De grands projets jurassiens
Le paradoxe, c’est aussi que tous les acteurs régionaux viennent de présenter -pour l’instant sans la Confédération-, un projet de Centre d'interprétation des Franches-Montagnes (CIFM), ayant le cheval comme fil conducteur. Devisé à 12 millions de francs, il serait implanté à Saignelégier, pour une inauguration envisagée au dernier trimestre de 2028. A noter aussi ces démarches jurassiennes pour une éventuelle inscription du cheval franches-montagnes au patrimoine immatériel de l’Unesco…

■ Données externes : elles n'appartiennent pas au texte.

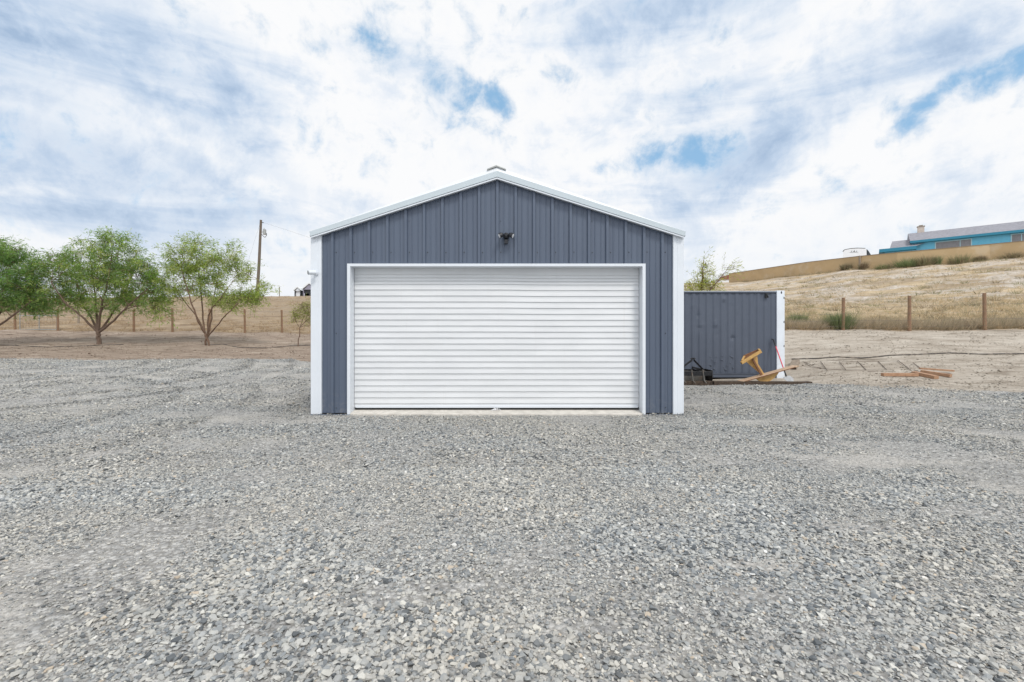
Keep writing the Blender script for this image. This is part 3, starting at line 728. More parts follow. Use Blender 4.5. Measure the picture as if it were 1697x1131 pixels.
# ------------------------------------------------------------------ shipping container
CD = 13.9; Sc = F/CD
def cxp(px): return (px-CX)/Sc
def czp(py): return CAMZ+(HOR-py)/Sc
cxr = cxp(1300); cxl = cxr-6.06; ct, cb = czp(482.5), czp(627.5)
cont = empty('shipping_container', ((cxl+cxr)/2, CD, cb), 'slate grey corrugated shipping container with white corner post behind the garage', 'shipping container')
mb = MB(); p = .2215; x = cxr-.24-.12; pr = []
while x > cxl+.2:
    pr += [(x, 0), (x-.05, .020), (x-.10, .020), (x-.15, 0)]; x -= p
pr = sorted([(cxl+.16, 0)]+pr+[(cxr-.20, 0)])
zrows = np.linspace(cb+.16, ct-.06, 26)
dents = [(cxp(1197+random.uniform(-60, 55)), czp(random.uniform(500, 600)), random.uniform(.04, .10), random.uniform(-.010, .010)) for _ in range(20)]
dents += [(cxp(1201), czp(497), .05, -.03), (cxp(1158), czp(521), .05, .03), (cxp(1187), czp(537), .06, -.03), (cxp(1160), czp(546), .05, .02), (cxp(1215), czp(560), .06, .03)]
dn_x = []
for (xa, ha), (xb, hb) in zip(pr, pr[1:]):
    for q in (0, .5): dn_x.append((xa+(xb-xa)*q, ha+(hb-ha)*q))
dn_x.append(pr[-1])
for z in zrows:
    for x, h_ in dn_x:
        dd = sum(s_*math.exp(-(((x-a)/r)**2+((z-b)/r)**2)) for a, b, r, s_ in dents)
        mb.v.append((x, CD+.03+h_+dd, z))
n_ = len(dn_x)
for j in range(len(zrows)-1):
    for i in range(n_-1):
        a = j*n_+i; mb.f.append((a, a+1, a+1+n_, a+n_))
def smear(px, py, w_, h_, rot=0):                    # crusts of old painted-over lettering
    c = Vector((cxp(px), CD+.028, czp(py))); m_ = Matrix.Translation(c) @ Matrix.Rotation(rot, 4, 'Y')
    mb.ball((0,0,0), 1, 8, 4); o = len(mb.v)-(8*5)
    for i in range(o, len(mb.v)):
        v = Vector(mb.v[i]); mb.v[i] = tuple(m_ @ Vector((v.x*w_/2, v.y*.012, v.z*h_/2)))
rr = random.Random(4)
for gxx in (1180, 1187, 1201, 1215):
    for k in range(6):
        smear(gxx+rr.uniform(-4, 5), rr.uniform(589, 616), rr.uniform(.03, .09), rr.uniform(.015, .05), rr.uniform(-.6, .6))
side = mb.build('side_panel', M['cont'], cont)
mb = MB(); mb.box(cxl+.16, cxr-.20, CD, CD+.06, cb+.03, cb+.14); mb.box(cxl+.16, cxr-.20, CD-.02, CD+.09, cb+.14, cb+.155); mb.build('bottom_rail', M['cont'], cont, bevel=.004)
mb = MB(); mb.box(cxl+.16, cxr-.20, CD, CD+.06, ct-.055, ct-.012); mb.build('top_rail', M['cont'], cont, bevel=.004)
mb = MB(); mb.box(cxl+.002, cxr-.002, CD+.004, CD+2.43, ct-.012, ct); mb.build('roof', M['contwhite'], cont)
mb = MB(); mb.box(cxl, cxl+.16, CD+.01, CD+2.43, cb, ct-.013); mb.box(cxr-.05, cxr-.003, CD+.2, CD+2.43, cb, ct-.013); mb.box(cxl+.16, cxr-.05, CD+2.40, CD+2.43, cb, ct-.013); mb.box(cxl+.16, cxr-.05, CD+.1, CD+2.4, cb+.05, cb+.10); mb.build('end_walls', M['cont'], cont)
mb = MB(); mb.box(cxr-.238, cxr, CD-.015, CD+.16, cb, ct+.012); mb.build('corner_post', M['contwhite'], cont, bevel=.008)
post = [o for o in col.objects if o.name == 'corner_post'][0]
mb = MB(); mb.ball((cxp(1294.5), CD-.014, czp(485.3)), (.022, .01, .042), 12, 8); mb.build('lifting_hole', M['black'], post)
for py in (494, 534, 574):
    mb = MB(); mb.box(cxr-.035, cxr-.012, CD-.02, CD-.014, czp(py)-.03, czp(py)+.03); mb.build('hinge_lug', M['black'], post)
mb = MB(); mb.box(cxp(1268), cxp(1272), CD-.03, CD+.035, czp(494), czp(486.5)); mb.tube([(cxp(1270), CD-.03, czp(487)), (cxp(1270), CD-.045, czp(490)), (cxp(1273), CD-.03, czp(493.5))], .015, 8); mb.build('air_vent', M['dark'], cont, bevel=.008)

# ------------------------------------------------------------------ timbers, scraper, stand, shovel beside the container
def plank(name, a, b, w_, h_, mat, label, cat, group=None, bev=.012, jit=.006):
    a, b = Vector(a), Vector(b); mid = (a+b)/2; L = (b-a).length
    mb = MB(); n = 14; d_ = (b-a).normalized(); o = 0; r = random.Random(int(L*1000))
    sdv = d_.cross(Vector((0,0,1))).normalized(); u = sdv.cross(d_)
    ang = [(-1,-1),(1,-1),(1,1),(-1,1)]
    for i in range(n+1):
        p = a+(b-a)*i/n-mid
        for sx, sz in ang: mb.v.append(tuple(p+sdv*(sx*w_/2+r.uniform(-jit, jit))+u*(sz*h_/2+r.uniform(-jit, jit))))
    for i in range(n):
        for k in range(4): mb.f.append((i*4+k, i*4+(k+1) % 4, i*4+4+(k+1) % 4, i*4+4+k))
    mb.f += [(3,2,1,0), tuple(n*4+k for k in range(4))]
    ob = mb.build(name, mat, bevel=bev); ob.location = mid
    return tag(ob, label, cat, group)
TD = 12.75
plank('railway_tie', (P(1100, 636, TD).x, TD, .048), (P(1178, 636, TD).x, TD-.02, .045), .2, .14, M['tie'], 'dark weathered railway tie under the black scraper, left end behind the garage corner', 'timber', 'old railway ties edging the gravel')
plank('railway_tie', (P(1179, 637, TD).x, TD-.05, .040), (P(1338, 637, TD).x, TD-.12, .035), .22, .14, M['tie'], 'long dark weathered railway tie under the tipped tan wooden stand', 'timber', 'old railway ties edging the gravel')
# short grey timber lying end-on
lo_, hi_ = 8.0, 30.0
def row_ground(px, row):
    lo, hi = 6.0, 30.0
    for _ in range(40):
        mid = (lo+hi)/2; x = (px-CX)/F*mid; r_ = HOR-(gz(x, mid)-CAMZ)/mid*F
        if r_ > row: lo = mid
        else: hi = mid
    x = (px-CX)/F*lo; return Vector((x, lo, gz(x, lo)))
ta, tb2 = row_ground(1313.5, 613)+Vector((0,0,.055)), row_ground(1319, 602.5)+Vector((0,0,.06))
tb = plank('timber_block', ta, tb2, .22, .14, M['greywood'], 'short grey timber with dark sawn end lying beside the white container post', 'timber')
a_ = ta-tb.location; dd_ = (ta-tb2).normalized(); tb_end = MB(); tb_end.beam(a_+dd_*.006, a_+dd_*.012, .20, .12)
te = tb_end.build('end_grain', M['tie']); te.parent = tb
# box scraper
bs = empty('box_scraper', (P(1135, 630, 13.1).x, 13.1, .1), 'black three-point box scraper implement half hidden by the garage corner', 'farm implement')
BD = 12.95
def B(px, py, dd=0): return P(px, py, BD+dd)
x_l, x_r = B(1092, 0).x, B(1173.5, 0).x
zt_, zb_ = B(0, 613).z, B(0, 631.5).z
mb = MB(); mb.prism([(x_r-.03, BD-.28, zb_+.02), (x_r-.03, BD-.34, zb_+.12), (x_r-.03, BD-.3, zt_), (x_r-.03, BD+.18, zt_+.02), (x_r-.03, BD+.26, zt_-.08), (x_r-.03, BD+.2, zb_)], (.03, 0, 0)); mb.build('side_plate', M['blacksteel'], bs, bevel=.004)
mb = MB(); mb.prism([(x_l, BD-.28, zb_+.02), (x_l, BD-.34, zb_+.12), (x_l, BD-.3, zt_), (x_l, BD+.18, zt_+.02), (x_l, BD+.26, zt_-.08), (x_l, BD+.2, zb_)], (.03, 0, 0)); mb.build('side_plate', M['blacksteel'], bs, bevel=.004)
mb = MB(); mb.box(x_l+.03, x_r-.03, BD+.10, BD+.12, zb_-.02, zt_-.03); mb.build('blade', M['greysteel'], bs)
mb = MB(); mb.beam((x_l+.03, BD-.26, zt_-.09), (x_r-.03, BD-.26, zt_-.09), .10, .12); mb.build('toolbar', M['blacksteel'], bs, bevel=.005)
for px in (1112, 1130, 1145, 1163.5):
    x = B(px, 0, -.26).x
    mb = MB(); mb.tube([(x, BD-.31, zt_+.02), (x+.01, BD-.31, zt_-.08), (x+.035, BD-.33, zb_+.03), (x+.07, BD-.40, zb_-.03)], [.02, .02, .02, .008], 6); mb.build('ripper_shank', M['greysteel'], bs)
top = B(1147, 597, -.1); top2 = B(1150, 597, -.1)
mb = MB(); mb.beam(top, B(1119, 618, -.25), .02, .05); mb.beam(top2, B(1166, 613.5, -.25), .02, .05); mb.beam(top, top+Vector((0,0,.07)), .02, .05, up=(0,1,0)); mb.beam(top2, top2+Vector((0,0,.07)), .02, .05, up=(0,1,0)); mb.tube([top+Vector((-.05,0,.04)), top2+Vector((.05,0,.04))], .012, 8)
mb.build('a_frame', M['blacksteel'], bs, bevel=.003)
mb = MB(); mb.beam(B(1146, 612, 0), B(1163, 618, -.2), .035, .05); mb.beam(B(1127, 613.5, .15), B(1172, 614.5, .15), .05, .06); mb.beam(B(1147, 609, .0), B(1171, 614.5, .15), .03, .05); mb.build('hitch_braces', M['blacksteel'], bs, bevel=.003)
# tipped wooden stand
WD = 12.75
ws = empty('wooden_stand', P(1270, 628, WD), 'tan wooden pedestal stand tipped over on its long board in front of the container', 'wooden stand')
def W(px, py, dd=0): return P(px, py, WD+dd)
mb = MB(); mb.beam(W(1226, 632.5), W(1319, 606.5), .30, .022); mb.build('long_board', M['palewood'], ws, bevel=.004)
mb = MB(); mb.beam(W(1230, 634.0, -.155), W(1318, 609.0, -.155), .006, .022); mb.build('board_edge', M['brownwood'], ws)
mb = MB(); arc = [W(1253, 627.5, -.05)]+[W(1253+38*t_, 627.5-10.5*t_+11*math.sin(math.pi*t_)**.75, -.05) for t_ in np.linspace(.08, .95, 12)]+[W(1291, 617, -.05)]
mb.prism(arc, (0, .03, 0)); mb.build('curved_gusset', M['tan'], ws)
mb = MB(); mb.beam(W(1263.5, 625, -.03), W(1246.5, 594, -.03), .04, .05); mb.build('slat', M['brownwood'], ws, bevel=.003)
mb = MB(); mb.beam(W(1267, 624, .03), W(1248.5, 593.5, .03), .04, .045); mb.build('slat', M['tan'], ws, bevel=.003)
mb = MB(); mb.prism([W(1255, 590.5, .09), W(1258, 618, .09), W(1237, 600, .09)], (0, .02, 0)); mb.build('gusset', M['tan'], ws)
mb = MB(); mb.beam(W(1228.5, 602, -.12), W(1261, 582.5, -.12), .07, .075); mb.build('rail', M['tan'], ws, bevel=.004)
mb = MB(); mb.beam(W(1233, 591, .22), W(1257.5, 580.5, .22), .06, .06); mb.build('rail', M['brownwood'], ws, bevel=.004)
mb = MB(); mb.beam(W(1230, 598.5, -.1), W(1234, 590.5, .24), .05, .05); mb.build('crosspiece', M['tan'], ws, bevel=.004)
mb = MB(); mb.beam(W(1259, 581.5, -.1), W(1257, 579.5, .24), .05, .05); mb.build('crosspiece', M['tan'], ws, bevel=.004)
mb = MB(); mb.prism([W(1233.5, 596.5, .0), W(1258, 582, .0), W(1256.5, 581, .2), W(1235, 591, .2)], (0, 0, -.02)); mb.build('tray_panel', M['brownwood'], ws)
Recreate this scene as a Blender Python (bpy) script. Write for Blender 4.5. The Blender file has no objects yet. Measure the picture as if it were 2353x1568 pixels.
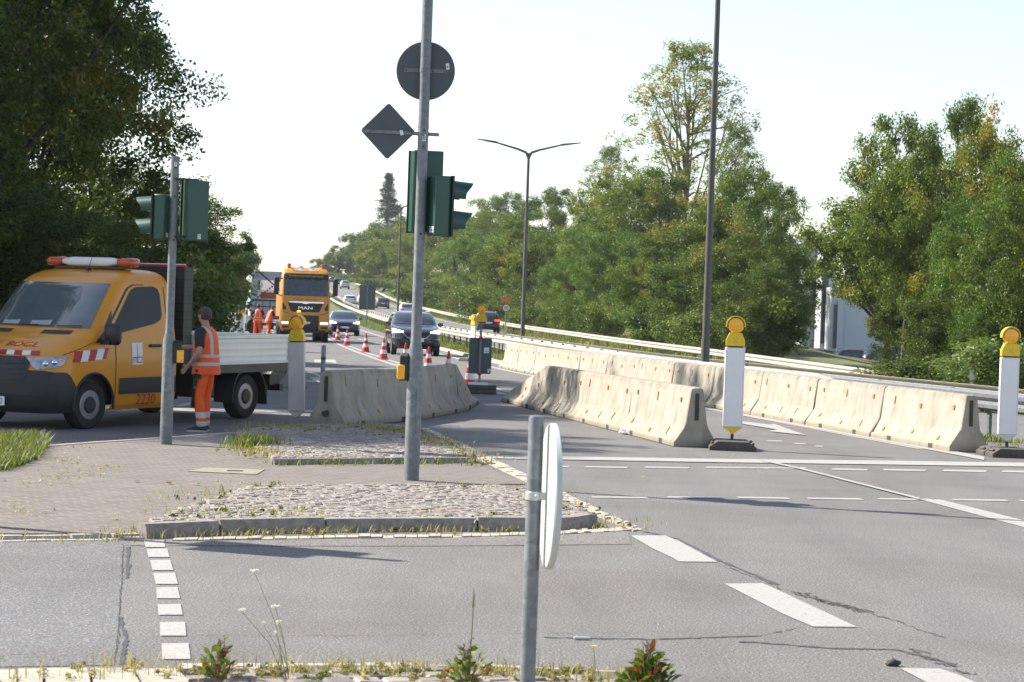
import bpy, bmesh, math, random
import numpy as np
from mathutils import Matrix, Vector, Euler
R = math.radians
rnd = random.Random(7)
scene = bpy.context.scene
col = scene.collection

# ------------------------------------------------------------------ camera, sky, sun, exposure
FPX, UC, VC, HPX = 5440.0, 1176.5, 784.0, 58.0
CAM = Vector((0.0, 0.0, 1.67))
PITCH, ROLL = math.atan(HPX / FPX), R(2.0)
FWD = Vector((0, math.cos(PITCH), -math.sin(PITCH)))
UP0 = Vector((0, math.sin(PITCH), math.cos(PITCH)))
RT0 = Vector((1, 0, 0))
RT = RT0 * math.cos(ROLL) + UP0 * math.sin(ROLL)
UP = UP0 * math.cos(ROLL) - RT0 * math.sin(ROLL)
cam_data = bpy.data.cameras.new('camera')
cam = bpy.data.objects.new('camera', cam_data)
col.objects.link(cam)
m = Matrix((RT, UP, -FWD)).transposed().to_4x4()
m.translation = CAM
cam.matrix_world = m
cam_data.sensor_width = 36.0
cam_data.lens = 36.0 * FPX / 2353.0
cam_data.clip_end = 6000
cam_data.clip_start = 0.1
cam_data.dof.use_dof = True
cam_data.dof.focus_distance = 27.0
cam_data.dof.aperture_fstop = 9.5
scene.camera = cam

SUN_EL, SUN_AZ = R(40), math.atan2(0.365, -0.931)      # azimuth of the direction TOWARDS the sun
to_sun = Vector((math.cos(SUN_EL) * math.cos(SUN_AZ), math.cos(SUN_EL) * math.sin(SUN_AZ), math.sin(SUN_EL)))
world = bpy.data.worlds.new('World')
scene.world = world
world.use_nodes = True
nt = world.node_tree
bg = nt.nodes['Background']
sky = nt.nodes.new('ShaderNodeTexSky')
sky.sky_type = 'NISHITA'
sky.sun_disc = False
sky.sun_elevation = SUN_EL
sky.sun_rotation = math.pi / 2 - SUN_AZ
sky.air_density = 1.0
sky.dust_density = 0.6
sky.ozone_density = 1.0
hs = nt.nodes.new('ShaderNodeHueSaturation')          # thin high haze: a paler sky than the clear-air model gives
hs.inputs['Saturation'].default_value = 0.78
hs.inputs['Hue'].default_value = 0.504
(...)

Une utilité réelle dans l’agriculture
"Dans le Jura, qui héberge un tiers de nos 18'000 chevaux, nous bénéficions d’un soutien politique important. Heureusement car on nous dit que nos franches-montagnes, et a fortiori les chevaux de sport demi-sang, ne contribuent pas à la sécurité alimentaire du pays, et ne présentent pas d’utilité pour l’agriculture. Mais c’est totalement faux: la grande majorité des franches-montagnes naissent sur une exploitation agricole, ils génèrent un complément de revenu précieux pour de nombreux agriculteurs, que ce soit par la vente [NDLR: Le Quotidien jurassien vient de consacrer un article à la filière belge qui a pu se porter acquéreuse de près d’un tiers de nos poulains], en frais de pension ou par le tourisme rural qu’ils alimentent. Et puis ils jouent clairement un rôle dans le maintien des pâturages boisés caractéristiques de la région des Franches-Montagnes."
Le lobby agricole va-t-il peser?
Un soutien plus large en Suisse va-t-il finalement se manifester pour faire pencher la balance? "J’aimerais bien que l’OFAG nous contacte pour procéder à des adaptations", conclut Pauline Queloz. "Il y a trois ans cela s’était passé vers la fin août. Mais pour l’instant ce n’est pas le cas." Et si l’ordonnance n’était effectivement pas retouchée, resterait le levier de la taille de l’enveloppe: les chambres fédérales auront encore leur mot à dire, lors de la session d’hiver, pour ce qui concerne le budget alloué à l’élevage.